1. The banks made loans to guys who couldn't pay. How could they know? They sliced n diced and sold them off within days. They then sold slices of bundled up loans to each other, then sliced them again, and sold the new slices along with other stuff (like fees you know, that suff goes with the loans every time) to investors, or to overseas banks, and made more loans. Then they bet on how this mess would weather realities and called that "derivatives". Leverage, right? You loan a quid to the barber round the corner, book it as 2 quid, charge the barber three quid, sell the quid loan to a norwegian investor for ten quid plus insurance at 6 quid and you pocket 10 or 15 percent (twenty if you can) whenever you move the barber's one quid loan a further step away from your desk. Move it, you know. Wherever. Like far away. You got the picture? Sweet deals forever making money mighty fast.
2. The bad loans went bad. How could they know? It all just blew up and was unexpected. They had turbo-trading programmes, you know, run by things called Alorithms worked out by the smartest guys in MIT, but there you go: no-one figured in the power of bonuses to multiply free riders.
3. It was basically a kind of scheme like a cross between bonds (the Original Ponzi Scheme) and securities and rating agencies were paid to say nice things about them. Nobody else knows what to say, so rating agencies like, speak up to settle doubts.It's only investors in doubt who take a look a the ratings; the others just listen to their broker, y'know? Yeah. Cool. Settling doubts is the Job rating agencies DO (they don't get paid much for doubts). You got the bonds then you securitized them, didn't pay coupons but charged banking fees. Banks paid themselves the coupons, and backhandered as many doofuses as they could manage. Spread it: it works a treat. They all did great. They laughed on the way to the banks and found the bankers laughing and everone laughing and maybe on coke. But hey! Government issue, what can you say?

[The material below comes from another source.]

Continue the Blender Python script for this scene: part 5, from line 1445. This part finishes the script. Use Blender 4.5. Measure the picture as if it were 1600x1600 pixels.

4. More dollars than sense? Looks like it. When Big Banks got round to foreclosing on not-so-bad home loans, as more and more people lost their jobs as spending tightened to prop up the banks which made and sold the bad loans (to keep them afloat), it turns out that, erm, well. Banks didn't hold title, and had to fabricate and create fake documents to snatch back the homes which would have been rated BBA if there hadn't been a blow up. Back to the beginning: they didn't bother to register title because (a) it was boring to do and (b)they were making money so fast, right? We'll get round to that later, they said, if we need to foreclose.
5. Making money forever, right, you don't need to bother to stop. Stop making money, you go broke, right? Salaries, bonuses, profits offshore: the money you made last year's all gone anyhow. Don't worry about it: make more. And you can always sell off the barber's home for a dollar, or a bit less. Just so's the barber doesn't get to stay in it without paying at all.
6. But to forclose on the top-rated slices which (not the slumdog loans they were leading with) banks aren't allowed to fabiricate fraudulent titles. Who knew? Banks didn't. Big smart-face banks filled with dernier cru MBAs been making up rat-arsed paperwork for more than 18 months. Like Sid's 3 dollar bills. You don't say. What do they teach these guys in Business School? who recruits them? Who reads their resumés? And suddenly the courts won't sign off on any more fake title/loan documents. They signed off on some to the tune of 6,000 a day for months. Whoa! Can we have a recall on those?
So the monsters are melting away.
Los contradiciones das kapitalissimo: hoist with its own pétard.
Somehow this ought to be good for a laugh. Round about now we ought to be able to make a cat laugh with this stuff. The show should run for about an hour.